No. I do not consider myself an “authority” on the subject of wild edibles. What I have done though is educate myself regarding what is local to our area. Some of it grows in other areas. Some of it does not. Other climates have offerings that are not available in ours. The fact of the matter is that there is nutritious wild food growing around us wherever we are … food that could be essential in sustaining our lives … food that can, at the least, be foraged as a supplement to what we are carrying.

IMPORTANT NOTE: There are plants that will make you violently ILL if ingested. There are plants that will KILL you if ingested. Some plants require particular types of processing to render them edible. Do your homework before you eat a wild plant. You are the one that is liable for your health when you swallow it.

Eating a “weed” is a little scary at first. Even with a good field guide with color pictures. It is just not something we are accustomed to doing. Once you have positively identified a wild edible and tasted it a few times you find yourself doing quite a bit of grazing even when grazing is not necessary.

Part of the challenge is learning to identify and utilize wild edibles. Another part of the challenge is to adjust to the seasonal nature of things, just like that garden of raised beds that we tend. Things in the wild are seasonal also. As seasons change so do the available resources.

Regardless of the climate region one lives in, a mental page of a selection of wild edibles ought to be embedded in a memory bank.

Hunting

Hunting has always been a way of life for me. Not so much in the way it has been commercialized and marketed in the magazines and mega sporting goods stores where it has become big business. Mine is more along the lines of subsistence hunting … procuring meat for the table whether it is small game or deer.

By the time I was ten years old I was already a skilled small game hunter going solo into the woods and fields armed with an old single shot .22 and some “shorts” or a .410 shotgun. I had access to those guns 24/7. They were never locked away in a safe or rendered useless by trigger locks. I had been taught to use them for their designed purpose, used them regularly to that end, and often casually wandered miles from home with gun in hand … exploring … just to see what I could see.

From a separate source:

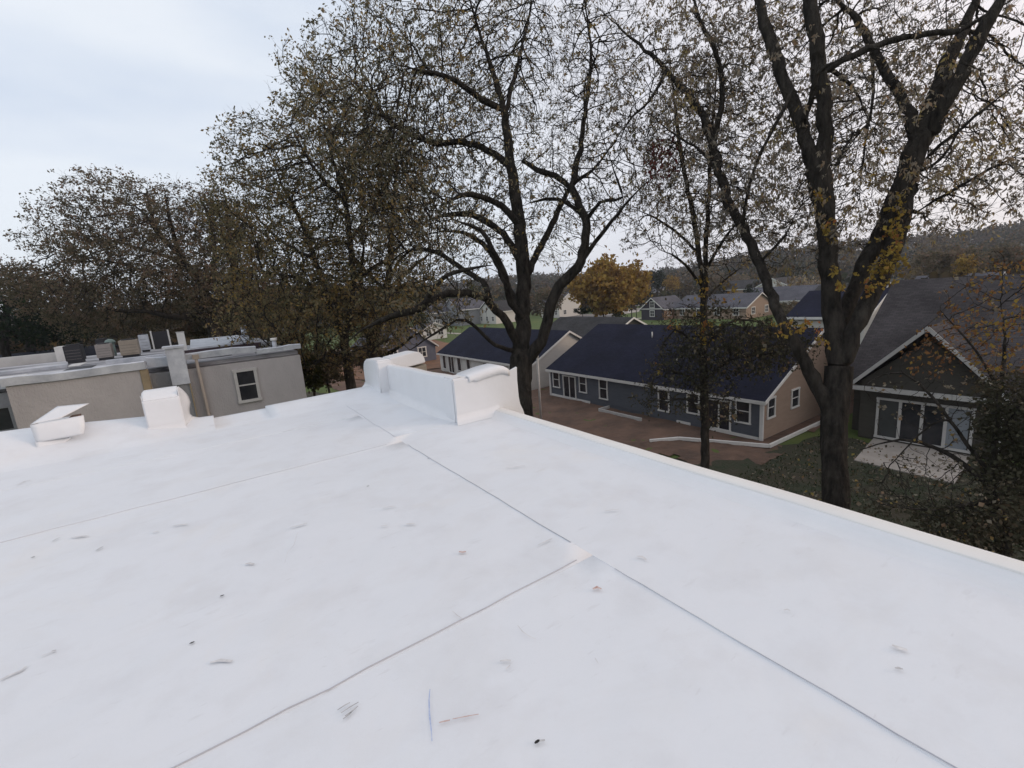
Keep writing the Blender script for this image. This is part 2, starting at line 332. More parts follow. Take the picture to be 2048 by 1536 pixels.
# right-hand edge curb: cant, ridge, outer drip
prof = [(2.96, -0.012), (3.00, 0.006), (3.05, 0.012), (3.085, 0.034), (3.105, 0.050), (3.135, 0.056)]
cprof = [(3.118, 0.030), (3.119, 0.060), (3.128, 0.0645), (3.235, 0.071), (3.252, 0.062), (3.257, -0.14)]
m = MB(); rows = []
for j in range(47):
    y = -4 + 9.2 * j / 46; q = 0.006 * math.sin(y * 1.7) + 0.003 * math.sin(y * 5.1)
    rows.append([(x + q * (i > 0), y, z + 0.002 * math.sin(y * 3.3 + i)) for i, (x, z) in enumerate(prof)])
m.grid(rows); m.build('edge_curb', FLASH, bldg)
WARM_CAP = mat('warm_light_edge_cap', (0.76, 0.755, 0.735), 0.5, noise=(2.0, 0.5), col2=(0.70, 0.685, 0.655), bump=(6, 0.4, 0.01))  # warm veil of the light put into the cap's colour
m = MB(); rows = []
for j in range(47):
    y = -4 + 9.2 * j / 46; q = 0.006 * math.sin(y * 1.7) + 0.003 * math.sin(y * 5.1)
    rows.append([(x + q, y, z + 0.002 * math.sin(y * 3.3 + i)) for i, (x, z) in enumerate(cprof)])
m.grid(rows); m.build('edge_cap', WARM_CAP, bldg)
# far edge: the membrane turns up over the low wall, its height stepping along the edge
m = MB(); rows = []
hs = [(-9, .66), (-2.6, .36), (-2.0, .34), (-0.82, .235), (-0.74, .23), (-.3, .085), (0.02, .068), (0.021, .03), (0.74, .035), (0.741, .072), (1.6, .09), (2.3, .10), (2.75, .10)]
X = sorted(set([h[0] for h in hs] + list(np.round(np.arange(-9, 2.7, 0.3), 2))))
for x in X:
    h = float(np.interp(x, [a for a, _ in hs], [b for _, b in hs]))
    rows.append([(x, 7.45, -0.01), (x, 7.60, 0.010), (x, 7.78, 0.010 + h * .12), (x, 7.98, h * .48), (x, 8.2, h * .86), (x, 8.36, h), (x, 8.44, h * .99), (x, 8.45, h - .03), (x, 8.452, h - .22)])
m.grid(rows); m.build('far_edge_curb', MEM, bldg)

def lathe_panel(name, rows, mt=FLASH, solid=0.0): return MB().grid(rows).build(name, mt, bldg, solid=solid)
# pillar on the far edge (third from the right): box with sloping shoulder and a flared, curved side sheet
def pillar(x0, x1, top, flare=True):
    m = MB()
    yf, yb = 8.0, 8.46
    m.prism([(x0, yf, 0), (x0, yf, top - .10), (x0, yf + .03, top - .075), (x0, yf + .19, top - .005), (x0, yf + .26, top + .01), (x0, yb, top + .005), (x0, yb, 0)], (x1 - x0, 0, 0))
    o = m.build('parapet_pillar', FLASH, bldg, bevel=0.018)
    rows = []
    for k in range(13):   # right side sheet: bulges outwards at mid height and sweeps to the edge below
        t = k / 12; z = top - .015 - t * (top - 0.07)
        out = float(np.interp(t, [0, .12, .3, .5, .72, .86, .94, 1], [.0, .05, .095, .105, .07, .07, .11, .20]))
        rows.append([(x1 - .004 + out * s ** 1.4 * (1 if flare else .4), yf + .03 + (yb - yf + .0) * s, z) for s in np.linspace(0, 1, 8)])
    lathe_panel('side_flashing', rows, solid=0.006)
    rows = []
    for k in range(9):
        t = k / 8; z = top - .03 - t * (top - .3)
        rows.append([(x0 + .004 - (0.05 * (1 - t) ** .5 * (t < .99)) * s, yf + .03 + (yb - yf) * s, z - 0.06 * s * (t == 0)) for s in np.linspace(0, 1, 5)])
    lathe_panel('side_flashing', rows, solid=0.006)
    # base fillet
    m = MB(); m.grid([[(x0 - .05, yf - .12, .012), (x1 + .06, yf - .12, .012)], [(x0 - .02, yf - .05, .02), (x1 + .03, yf - .05, .02)], [(x0, yf - .006, .07), (x1, yf - .006, .07)], [(x0, yf - .004, .14), (x1, yf - .004, .14)]])
    m.build('base_flashing', FLASH, bldg)
pillar(-0.76, -0.335, 0.60)
# the next pillar is not finished: its membrane is cut and hangs out in loose flaps
core = MB().box(-1.86, -1.55, 8.04, 8.44, 0, .40).build('parapet_pillar', FLASH, bldg, bevel=.01)
MB().box(-1.545, -1.455, 8.14, 8.40, 0, .42).build('bare_block', mat('raw_brown_block', (.16, .10, .075), .95, noise=(6, .6), bump=(30, .6, .01)), bldg)
def flap(name, c):
    """c: 4 corners (lists) -> curved sheet"""
    P = [np.array(p, float) for p in c[:4]]; sag = np.array(c[4], float); rows = []
    for i in range(9):
        s = i / 8; r = []
        for j in range(9):
            t = j / 8; p = (P[0] * (1 - t) + P[1] * t) * (1 - s) + (P[3] * (1 - t) + P[2] * t) * s
            r.append(tuple(p + sag * math.sin(t * math.pi) * (0.3 + .7 * s)))
        rows.append(r)
    return lathe_panel(name, rows, solid=.006)
flap('loose_flap', [(-1.87, 8.02, .435), (-1.60, 8.02, .452), (-1.34, 8.36, .545), (-1.66, 8.38, .565), (0, 0, .0)])
flap('loose_flap', [(-1.872, 8.0, .43), (-1.865, 8.0, .20), (-1.40, 7.93, .215), (-1.37, 8.03, .445), (0.015, -.03, 0)])
flap('loose_flap', [(-1.87, 7.99, .21), (-1.86, 7.93, .05), (-1.66, 7.95, .11), (-1.52, 8.02, .19), (0, 0, .0)])
# low corner walls: two blocks joined by a parapet behind which the building steps back
def block(x0, x1, y0, y1, top, name='parapet_block'):
    return MB().box(x0, x1, y0, y1, -.1, top).build(name, FLASH, bldg, bevel=.022)
MB().box(2.56, 3.40, 5.21, 5.50, -.1, .571).build('parapet_block', FLASH, bldg, bevel=.02)
MB().prism([(2.56, 5.175, -.1), (3.62, 5.175, -.13), (3.585, 5.175, -.02), (3.55, 5.175, .06), (3.535, 5.175, .16), (3.53, 5.175, .40), (3.54, 5.175, .585), (3.42, 5.175, .55), (3.2, 5.175, .55), (2.56, 5.175, .55)], (0, .035, 0)).build('front_flashing', FLASH, bldg, bevel=.006)
MB().grid([[(2.50, 5.06, .004), (3.06, 5.06, .004), (3.06, 5.06, .004)], [(2.53, 5.12, .018), (3.05, 5.12, .018), (3.14, 5.13, .05)], [(2.555, 5.168, .06), (3.05, 5.168, .06), (3.2, 5.168, .09)], [(2.556, 5.171, .12), (3.05, 5.171, .12), (3.2, 5.171, .13)]]).build('base_flashing', FLASH, bldg)
# cap sheet over the block, proud of its face
rows = [[(2.775, 5.163, .50), (2.775, 5.161, .53), (2.775, 5.175, .560), (2.775, 5.24, .572), (2.775, 5.5, .572), (2.775, 5.53, .50)]]
for i in range(15):
    s = i / 14; x = 2.80 + .60 * s; z = .572 + .058 * math.sin(s * math.pi * .55) - (.05 * ((s - .75) / .25) ** 2 if s > .75 else 0)
    rows.append([(x, 5.163, z - .10 + .03 * (s < .1)), (x, 5.161, z - .04), (x, 5.175, z - .008), (x, 5.24, z + .008), (x, 5.5, z + .012), (x, 5.53, z - .05)])
lathe_panel('cap_flashing', rows, solid=.005)
m = MB(); rows = []
for j in range(13):
    y = 5.235 + 2.715 * j / 12; q = j / 12; z = .572 - .075 * q + .006 * math.sin(j * 1.1); g = .085 * q + .005; e = min(1, .15 + q * 4)
    rows.append([(2.565 + g - .165 * e, y, -.012), (2.565 + g - .105 * e, y, .010), (2.565 + g - .035 * e, y, .03), (2.565 + g, y, .075), (2.567 + g, y, .10), (2.568 + g, y, z - .02), (2.585 + g, y, z), (2.69 + g, y, z + .004), (2.70 + g, y, z - .02), (2.702 + g, y, z - .9)])
m.grid(rows); m.build('parapet_wall', FLASH, bldg)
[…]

Hunting small game is still my favorite type of hunting. Maybe because it hearkens me back to my childhood days when life was a lot simpler, back when a mile or two away from home seemed like a long way.

Ten? That was over fifty years ago. Times have changed a lot in five decades. A ten year old kid wandering miles from home these days with a gun in his/her hand is apt to be picked up by the police and their parents charged as criminals.

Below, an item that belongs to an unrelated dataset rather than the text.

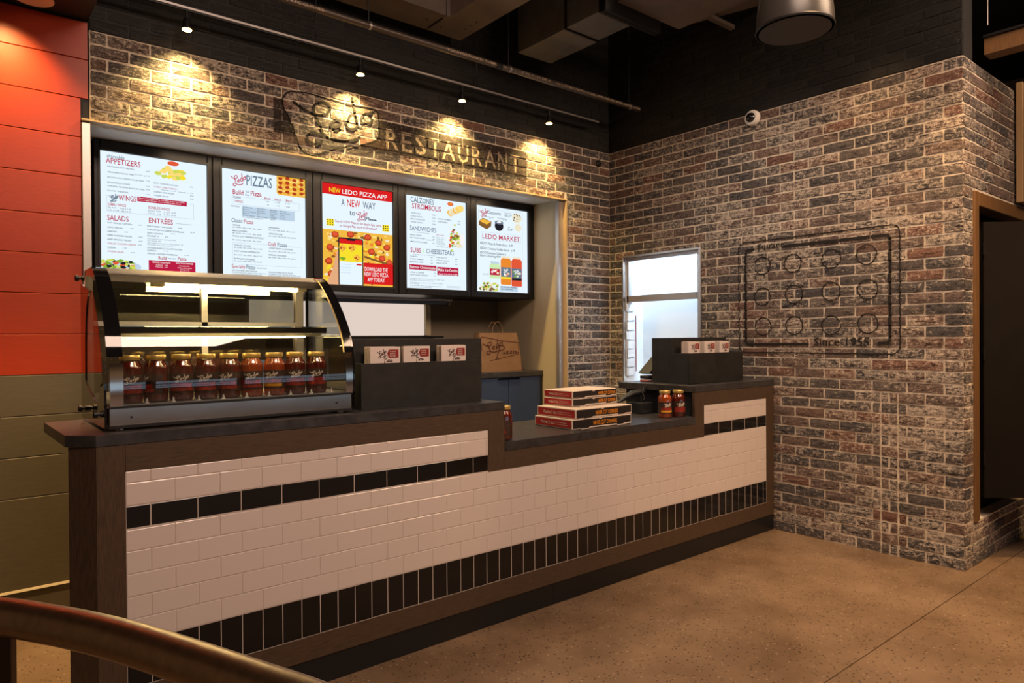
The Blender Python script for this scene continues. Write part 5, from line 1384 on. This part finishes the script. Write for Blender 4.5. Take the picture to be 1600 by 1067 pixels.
MB(dk).box(-1.36, -.80, .41, .44, 3.52, 4.25).build('flange', M_BLKMET, dk)
MB(dk).box(-1.36, -.80, .38, .405, 3.52, 4.25).build('flange', M_BLKMET, dk)
MB(dk).box(-1.25, -.60, -1.2, .38, 3.60, 4.25).build('duct_run', M_DUCT, dk, bev=.003)
dk = thing('ceiling_duct', (-.6, -.5, 3.75), 'wide flat duct crossing above the pendant speaker', 'duct', 'ceiling ducts')
MB(dk).prism([(-.75, .75), (-.28, .55), (-.02, -.35), (-.02, -1.1), (-.60, -.75)], 2, 3.78, 3.95).build('duct_run', M_DUCT, dk, fixn=True)
MB(dk).box(-.9, -.015, .30, .34, 3.74, 3.77).build('support_rail', M_DUCT, dk)
dk = thing('steel_beam', (.8, -1.6, 3.1), 'brown painted beam at the upper right beyond the brick corner', 'beam')
MB(dk).box(.30, .42, -3.6, -1.235, 3.135, 3.235).build('beam', M_WOODTRIM, dk)
MB(dk).box(.28, .44, -3.6, -1.235, 3.235, 3.25).build('flange', M_BLKMET, dk)
MB(dk).tube([(.14, -1.30, 3.25), (.14, -1.30, 4.25)], .003, 6).build('hanger_rod', M_ALU, dk)
# pendant speaker
SPX, SPY, SPZ = -2.00, -1.24, 2.648
sp = thing('pendant_speaker', (SPX, SPY, SPZ), 'dark bell-shaped pendant speaker hanging from the ceiling', 'speaker')
MB(sp).lathe([(.148, 0), (.150, .012), (.146, .07), (.134, .17), (.112, .26), (.075, .32), (.02, .345)], (SPX, SPY, SPZ), 40).build('housing', simple('speaker_shell', (.045, .040, .036), .35), sp)
MB(sp).lathe([(.138, -.002), (.02, .006)], (SPX, SPY, SPZ), 40).build('grille', simple('speaker_grille', (.05, .048, .05), .6), sp)
MB(sp).lathe([(.150, .0), (.152, .006), (.149, .012)], (SPX, SPY, SPZ), 40).build('rim', M_BLKPL, sp)
MB(sp).tube([(SPX, SPY, SPZ + .34), (SPX, SPY, 4.25)], .004, 6).build('cable', M_BLKPL, sp)
# recessed light over the red boards
rl = thing('recessed_light', (-4.315, 1.500, 3.115), 'white round recessed ceiling light above the red boards', 'ceiling light')
MB(rl).lathe([(.055, 0), (.085, -.001), (.088, -.006), (.088, -.010), (.055, -.008)], (-4.315, 1.475, 3.114), 28).build('trim_ring', simple('cream_ring', (.75, .62, .45), .5), rl)
MB(rl).lathe([(.052, 0), (.03, .002)], (-4.315, 1.475, 3.108), 20).build('lamp', M_CEILLAMP, rl)
spot('red_wall_light', (-4.42, 1.33, 3.10), (-4.46, 1.60, 2.45), 58, (1.0, .62, .22), 95, .9, .03)
# security dome and wall sensor
sd = thing('security_camera', (-.02, .155, 3.028), 'white dome security camera on the right wall at the top of the bare brick', 'camera')
MB(sd).lathe([(.058, 0), (.058, -.022), (.050, -.034), (.036, -.038)], (-.004, .155, 3.028), 28, axis=0).build('ring', M_WHITE, sd)
MB(sd).lathe([(.036, -.036), (.032, -.050), (.020, -.060), (.006, -.064)], (-.004, .155, 3.028), 24, axis=0).build('dome', M_BLKGLOSS, sd)
ws_ = thing('wall_sensor', (-.148, D - .02, 2.96), 'small dark sensor with a stalk on the brick pier near the corner', 'sensor')
MB(ws_).lathe([(.030, 0), (.026, -.012), (.010, -.018)], (-.148, D - .004, 2.955), 18, axis=1).build('base', M_BLKMET, ws_)
MB(ws_).tube([(-.148, D - .02, 2.96), (-.140, D - .025, 3.01), (-.142, D - .025, 3.045)], .006, 8).build('stalk', M_BLKMET, ws_)

# ============================================================ DARK LEAF SWUNG OUT OF THE WOOD FRAME, SIDE BOARD
dl = thing('swung_panel', (.300, YC - .016, .385), 'dark brown panel standing open from the wood frame at the right edge', 'panel')
dx, dy = .74, -.66; Ln = .85; tx_, ty_ = .0, .0
a0 = (.300, YC - .014); a1 = (a0[0] + dx * Ln, a0[1] + dy * Ln); nx_, ny_ = -dy * .03, dx * .03
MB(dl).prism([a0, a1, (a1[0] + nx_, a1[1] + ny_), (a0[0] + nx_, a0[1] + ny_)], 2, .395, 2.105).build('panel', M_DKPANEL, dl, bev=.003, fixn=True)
for z in (.6, 1.25, 1.9): MB(dl).lathe([(.006, 0), (.006, .08)], (a0[0] - .004, a0[1] - .002, z), 10).build('hinge', M_BLKMET, dl)
tag(MB().box(.945, 1.35, YC - .055, YC - .016, 2.30, 3.11).build('side_board', M_SIDEBOARD, bev=.003), 'upright light brown board fixed high on the return wall at the right edge', 'board')

# ============================================================ FOREGROUND HANDRAIL
hr = thing('handrail', (-4.630, -1.50, 0), 'curved bronze tube handrail in the lower left foreground', 'handrail')
pts = [(-4.93, -1.30), (-4.80, -1.345), (-4.70, -1.405), (-4.623, -1.480), (-4.580, -1.545), (-4.542, -1.610), (-4.503, -1.689), (-4.457, -1.800), (-4.417, -1.905), (-4.387, -1.985), (-4.36, -2.08), (-4.34, -2.20), (-4.33, -2.35)]
pts = smooth(pts, 5)
MB(hr).tube([(x, y, 1.030) for x, y in pts], .0252, 28).build('rail_tube', M_BRONZE, hr)
th = math.atan2(-.08, .05)
def post(px, py, ang):
    c_, s_ = math.cos(ang), math.sin(ang)
    q = [(px + c_ * u - s_ * w, py + s_ * u + c_ * w) for u, w in ((-.025, -.006), (.025, -.006), (.025, .006), (-.025, .006))]
    MB(hr).prism(q, 2, 0, 1.012).build('post', simple('dark_bronze', (.10, .065, .045), .35, .8), hr, bev=.001, fixn=True)
post(-4.628, -1.478, math.radians(-38)); post(-4.34, -2.20, math.radians(-85))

Small game is the most practical game to procure on a trek where hunting is allowed. Small game is also the easiest and most practical game to pursue in what is termed a “survival” situation. There are several reasons that I consider practical requirements here.

It is abundant.
It is easy to kill.
It is easy to process.
It provides a compact serving size.

A large game sized animal such as a deer … though it provides a generous amount of meat and a good hide that can be utilized … does not readily meet these practical requirements. There is a lot more meat to a deer, even to a smaller deer that bones out 20 pounds of good meat. Keeping that extra meat “good” in a wilderness setting and turning that hide into something useful involves more sets of important skills.

Fishing

A few assorted small hooks. Some line. Maybe a few split shot weights and a bobber. These take up very little space and add very little weight to a pack.

Our woodland environment is full of bait. A little digging around deadfalls and under dead bark will yield grubs and earthworms. During warm weather there are plenty of crickets and grasshoppers to be caught.

Walking into our outdoor class site yesterday I noticed a bird feather on the ground. Blue Jay. Something as simple as a bit of bird feather tied to a hook turns the hook into a fly that will catch fish.

A hook baited with some innards from a squirrel or rabbit and tossed out overnight may very well have a catfish or freshwater eel on it before morning.

Trapping

We had a few old rusty single spring traps on the farm when I was kid. I played around with them a little but was never successful as a child-trapper and lost interested in them.

I must have been in my late 30’s or early 40’s when an old man in the shipyard where I was working offered me a piece of coon that he had cooked. One bite and I knew that some traps would soon be on their way to my house.

Traps involve a small investment. The nice thing about them is that once you have them you have them and you can use them over and over. A little care and maintenance and traps will last long enough to pass on to the next generation coming along on our heels … if some of them will only take an interest. Otherwise the little pile of steel is apt be hauled off as scrap iron and that would be a real pity.

There are basically two types of steel traps … foot hold traps and kill traps. Both types come in various sizes depending upon the target animal being trapped. One smart invention to come along in the evolution of traps is the dog proof coon trap. DP’s are good news for free ranging domestic dogs that their owners ought to be keeping home.

I recently added a half dozen DP’s to my trap collection and look forward to setting a few just as soon as it is legal season.

The weight and bulk of steel traps, with the exception of the small single-spring 110 Conibear style kill-trap, make them impractical to include in a kit.

Every kit should already contain the items necessary to construct snares … CORDAGE. Along with cordage in my kit I also carry a dozen or so 18” fishing leaders that make excellent small snares when attached to a length of #36 tarred bank line. The leaders roll and pack easily in a snuff can.

Two things about snares … . 

They are effective and, in most cases and places, they are not a legal means to harvest game. 

If you discover yourself in a survival situation you do what you have to do in order to stay fed! Legal or not. In one of those situations I would rather come through it fed and healthy and maybe find myself paying a little dividend to the State for my legal transgression than for my loved ones to discover themselves making arrangements with the Undertaker.

Practice is the rule.

Every skill requires practice.

Practice requires a commitment of time.

This rule applies to trapping as well as it does to fire-making and every other skill.

Every skill category involves learning and understanding its component aspects. Learning and understanding these aspects demands paying attention to details if success is to be an expected outcome. Neglecting what may appear as a small detail is a sure way to failure. Failure to succeed in a dire situation is not something anyone can afford.